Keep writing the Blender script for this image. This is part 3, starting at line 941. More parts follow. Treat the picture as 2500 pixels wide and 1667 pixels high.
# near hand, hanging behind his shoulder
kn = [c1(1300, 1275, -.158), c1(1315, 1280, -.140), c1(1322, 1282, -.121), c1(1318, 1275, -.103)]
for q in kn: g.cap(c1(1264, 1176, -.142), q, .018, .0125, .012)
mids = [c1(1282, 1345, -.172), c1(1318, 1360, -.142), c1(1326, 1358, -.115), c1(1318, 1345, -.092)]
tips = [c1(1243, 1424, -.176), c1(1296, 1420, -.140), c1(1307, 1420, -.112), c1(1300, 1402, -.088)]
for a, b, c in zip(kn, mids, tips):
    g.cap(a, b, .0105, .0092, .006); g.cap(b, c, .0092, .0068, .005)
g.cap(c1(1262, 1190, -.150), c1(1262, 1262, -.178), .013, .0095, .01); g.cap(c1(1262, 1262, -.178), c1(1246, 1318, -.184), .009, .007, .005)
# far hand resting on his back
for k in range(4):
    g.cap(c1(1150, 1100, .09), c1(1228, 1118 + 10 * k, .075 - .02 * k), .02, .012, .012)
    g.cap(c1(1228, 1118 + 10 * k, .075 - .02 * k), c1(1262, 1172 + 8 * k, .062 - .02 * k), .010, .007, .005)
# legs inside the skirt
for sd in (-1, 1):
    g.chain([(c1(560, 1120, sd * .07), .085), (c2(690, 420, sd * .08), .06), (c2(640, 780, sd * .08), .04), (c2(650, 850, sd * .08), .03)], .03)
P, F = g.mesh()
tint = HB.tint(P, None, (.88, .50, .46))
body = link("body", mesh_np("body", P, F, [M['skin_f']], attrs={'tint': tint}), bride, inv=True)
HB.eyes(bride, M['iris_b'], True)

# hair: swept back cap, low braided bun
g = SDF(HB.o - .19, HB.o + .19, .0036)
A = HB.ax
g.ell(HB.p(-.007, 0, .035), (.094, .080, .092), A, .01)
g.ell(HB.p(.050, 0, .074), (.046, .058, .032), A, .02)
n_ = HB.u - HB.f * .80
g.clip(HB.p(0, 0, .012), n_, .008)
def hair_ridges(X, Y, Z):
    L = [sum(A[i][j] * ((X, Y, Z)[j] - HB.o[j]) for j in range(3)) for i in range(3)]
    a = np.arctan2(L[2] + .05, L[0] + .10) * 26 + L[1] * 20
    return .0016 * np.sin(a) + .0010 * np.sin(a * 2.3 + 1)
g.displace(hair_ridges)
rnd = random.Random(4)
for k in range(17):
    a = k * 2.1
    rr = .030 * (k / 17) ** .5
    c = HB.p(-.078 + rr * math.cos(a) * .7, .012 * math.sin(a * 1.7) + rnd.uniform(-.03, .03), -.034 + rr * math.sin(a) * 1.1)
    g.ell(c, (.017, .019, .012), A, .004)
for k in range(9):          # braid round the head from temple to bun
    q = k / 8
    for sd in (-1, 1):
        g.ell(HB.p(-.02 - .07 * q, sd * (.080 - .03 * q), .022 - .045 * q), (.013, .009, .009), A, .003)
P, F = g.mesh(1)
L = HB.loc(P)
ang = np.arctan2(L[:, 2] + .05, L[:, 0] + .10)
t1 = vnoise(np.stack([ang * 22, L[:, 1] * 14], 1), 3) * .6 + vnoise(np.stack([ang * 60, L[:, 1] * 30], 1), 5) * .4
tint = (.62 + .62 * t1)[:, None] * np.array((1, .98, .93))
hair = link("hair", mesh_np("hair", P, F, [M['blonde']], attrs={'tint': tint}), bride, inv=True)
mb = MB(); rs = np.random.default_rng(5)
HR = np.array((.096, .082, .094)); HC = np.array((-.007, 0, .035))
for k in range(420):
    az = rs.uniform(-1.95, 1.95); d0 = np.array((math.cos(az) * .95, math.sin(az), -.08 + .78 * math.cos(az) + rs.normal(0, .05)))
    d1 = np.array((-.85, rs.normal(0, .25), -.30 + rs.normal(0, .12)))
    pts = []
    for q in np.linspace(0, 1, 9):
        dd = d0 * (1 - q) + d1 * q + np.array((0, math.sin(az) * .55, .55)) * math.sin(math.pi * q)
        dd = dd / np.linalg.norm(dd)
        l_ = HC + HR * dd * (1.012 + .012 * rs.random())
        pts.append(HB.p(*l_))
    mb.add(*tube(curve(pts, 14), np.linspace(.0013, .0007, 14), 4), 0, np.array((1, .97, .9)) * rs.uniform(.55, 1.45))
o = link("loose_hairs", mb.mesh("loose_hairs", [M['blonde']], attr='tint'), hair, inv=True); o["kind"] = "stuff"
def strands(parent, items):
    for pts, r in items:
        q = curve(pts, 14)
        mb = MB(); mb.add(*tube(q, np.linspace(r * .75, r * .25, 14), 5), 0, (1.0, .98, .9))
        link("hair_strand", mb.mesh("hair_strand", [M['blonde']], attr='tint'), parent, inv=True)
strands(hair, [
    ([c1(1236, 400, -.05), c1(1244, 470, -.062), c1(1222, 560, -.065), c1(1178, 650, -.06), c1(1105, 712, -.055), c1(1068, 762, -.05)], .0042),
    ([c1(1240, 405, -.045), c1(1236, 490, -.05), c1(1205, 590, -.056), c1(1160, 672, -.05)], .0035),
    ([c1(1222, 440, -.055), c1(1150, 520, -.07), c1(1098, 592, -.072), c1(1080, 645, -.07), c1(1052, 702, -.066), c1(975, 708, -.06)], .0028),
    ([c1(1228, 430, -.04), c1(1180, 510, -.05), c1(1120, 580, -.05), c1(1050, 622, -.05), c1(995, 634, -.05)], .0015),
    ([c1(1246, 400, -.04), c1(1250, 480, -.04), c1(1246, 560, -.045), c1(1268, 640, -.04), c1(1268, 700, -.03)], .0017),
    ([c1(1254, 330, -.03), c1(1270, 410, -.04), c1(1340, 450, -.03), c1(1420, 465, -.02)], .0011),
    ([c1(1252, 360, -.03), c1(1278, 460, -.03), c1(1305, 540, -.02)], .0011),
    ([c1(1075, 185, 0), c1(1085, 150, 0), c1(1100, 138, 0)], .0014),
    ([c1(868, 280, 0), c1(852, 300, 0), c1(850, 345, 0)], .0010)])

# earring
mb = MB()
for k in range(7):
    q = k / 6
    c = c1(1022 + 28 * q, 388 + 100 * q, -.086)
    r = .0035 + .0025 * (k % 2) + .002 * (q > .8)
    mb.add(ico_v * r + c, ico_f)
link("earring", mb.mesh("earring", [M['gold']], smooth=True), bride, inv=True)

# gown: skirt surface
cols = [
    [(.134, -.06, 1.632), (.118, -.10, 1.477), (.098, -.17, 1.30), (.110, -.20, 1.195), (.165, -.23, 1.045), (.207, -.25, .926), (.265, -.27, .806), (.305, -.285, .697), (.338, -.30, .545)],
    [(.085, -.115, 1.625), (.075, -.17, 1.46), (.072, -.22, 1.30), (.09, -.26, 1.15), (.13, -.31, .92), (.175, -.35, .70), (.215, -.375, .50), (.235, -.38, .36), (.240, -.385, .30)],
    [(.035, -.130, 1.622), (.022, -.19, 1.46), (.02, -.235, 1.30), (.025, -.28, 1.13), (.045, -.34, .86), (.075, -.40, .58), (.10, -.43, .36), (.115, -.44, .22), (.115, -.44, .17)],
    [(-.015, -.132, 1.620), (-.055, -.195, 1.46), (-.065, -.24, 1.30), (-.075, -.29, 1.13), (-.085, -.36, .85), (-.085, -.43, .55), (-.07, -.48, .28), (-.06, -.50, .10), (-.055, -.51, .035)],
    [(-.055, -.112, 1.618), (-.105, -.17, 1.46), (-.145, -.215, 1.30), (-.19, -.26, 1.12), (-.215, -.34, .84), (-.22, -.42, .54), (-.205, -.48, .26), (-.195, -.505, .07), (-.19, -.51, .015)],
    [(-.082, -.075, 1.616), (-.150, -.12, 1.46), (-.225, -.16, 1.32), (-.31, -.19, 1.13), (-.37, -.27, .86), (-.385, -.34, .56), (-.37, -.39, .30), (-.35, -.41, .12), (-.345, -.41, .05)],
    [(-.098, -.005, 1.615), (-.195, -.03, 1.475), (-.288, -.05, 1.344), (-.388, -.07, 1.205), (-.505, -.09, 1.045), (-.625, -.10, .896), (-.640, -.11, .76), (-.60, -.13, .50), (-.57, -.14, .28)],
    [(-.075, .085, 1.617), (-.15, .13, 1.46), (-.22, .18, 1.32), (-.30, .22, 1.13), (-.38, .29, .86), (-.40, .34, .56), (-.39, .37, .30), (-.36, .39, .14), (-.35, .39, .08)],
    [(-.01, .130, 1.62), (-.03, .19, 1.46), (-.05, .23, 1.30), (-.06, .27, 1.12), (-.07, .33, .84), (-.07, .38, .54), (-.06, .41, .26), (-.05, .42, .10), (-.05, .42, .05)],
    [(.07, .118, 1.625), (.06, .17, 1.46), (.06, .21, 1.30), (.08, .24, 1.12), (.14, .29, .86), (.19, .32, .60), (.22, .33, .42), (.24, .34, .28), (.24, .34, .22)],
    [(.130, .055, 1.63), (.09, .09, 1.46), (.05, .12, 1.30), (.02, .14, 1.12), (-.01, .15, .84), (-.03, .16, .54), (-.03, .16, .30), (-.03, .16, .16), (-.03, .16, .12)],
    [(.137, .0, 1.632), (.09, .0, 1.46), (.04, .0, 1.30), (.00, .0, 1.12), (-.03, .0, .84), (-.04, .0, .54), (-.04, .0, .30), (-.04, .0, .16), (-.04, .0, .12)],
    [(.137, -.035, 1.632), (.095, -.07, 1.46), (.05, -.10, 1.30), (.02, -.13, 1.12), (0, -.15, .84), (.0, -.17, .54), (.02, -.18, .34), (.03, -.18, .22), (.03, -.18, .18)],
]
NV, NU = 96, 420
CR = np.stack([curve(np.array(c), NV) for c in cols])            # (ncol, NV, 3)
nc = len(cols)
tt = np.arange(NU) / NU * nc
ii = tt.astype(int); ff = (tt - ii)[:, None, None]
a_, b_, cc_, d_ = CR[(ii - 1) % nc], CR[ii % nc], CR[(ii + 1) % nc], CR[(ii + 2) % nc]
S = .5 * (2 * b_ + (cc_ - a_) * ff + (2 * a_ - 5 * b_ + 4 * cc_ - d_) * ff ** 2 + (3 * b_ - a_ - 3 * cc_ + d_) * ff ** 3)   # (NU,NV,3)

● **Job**
The lines from the top of the data above down to the line containing "HB.eyes(bride, M['iris_b'], True)" are to be copied exactly; no other line should appear.

● **Expected output**
Keep writing the Blender script for this image. This is part 3, starting at line 941. More parts follow. Treat the picture as 2500 pixels wide and 1667 pixels high.
# near hand, hanging behind his shoulder
kn = [c1(1300, 1275, -.158), c1(1315, 1280, -.140), c1(1322, 1282, -.121), c1(1318, 1275, -.103)]
for q in kn: g.cap(c1(1264, 1176, -.142), q, .018, .0125, .012)
mids = [c1(1282, 1345, -.172), c1(1318, 1360, -.142), c1(1326, 1358, -.115), c1(1318, 1345, -.092)]
tips = [c1(1243, 1424, -.176), c1(1296, 1420, -.140), c1(1307, 1420, -.112), c1(1300, 1402, -.088)]
for a, b, c in zip(kn, mids, tips):
    g.cap(a, b, .0105, .0092, .006); g.cap(b, c, .0092, .0068, .005)
g.cap(c1(1262, 1190, -.150), c1(1262, 1262, -.178), .013, .0095, .01); g.cap(c1(1262, 1262, -.178), c1(1246, 1318, -.184), .009, .007, .005)
# far hand resting on his back
for k in range(4):
    g.cap(c1(1150, 1100, .09), c1(1228, 1118 + 10 * k, .075 - .02 * k), .02, .012, .012)
    g.cap(c1(1228, 1118 + 10 * k, .075 - .02 * k), c1(1262, 1172 + 8 * k, .062 - .02 * k), .010, .007, .005)
# legs inside the skirt
for sd in (-1, 1):
    g.chain([(c1(560, 1120, sd * .07), .085), (c2(690, 420, sd * .08), .06), (c2(640, 780, sd * .08), .04), (c2(650, 850, sd * .08), .03)], .03)
P, F = g.mesh()
tint = HB.tint(P, None, (.88, .50, .46))
body = link("body", mesh_np("body", P, F, [M['skin_f']], attrs={'tint': tint}), bride, inv=True)
HB.eyes(bride, M['iris_b'], True)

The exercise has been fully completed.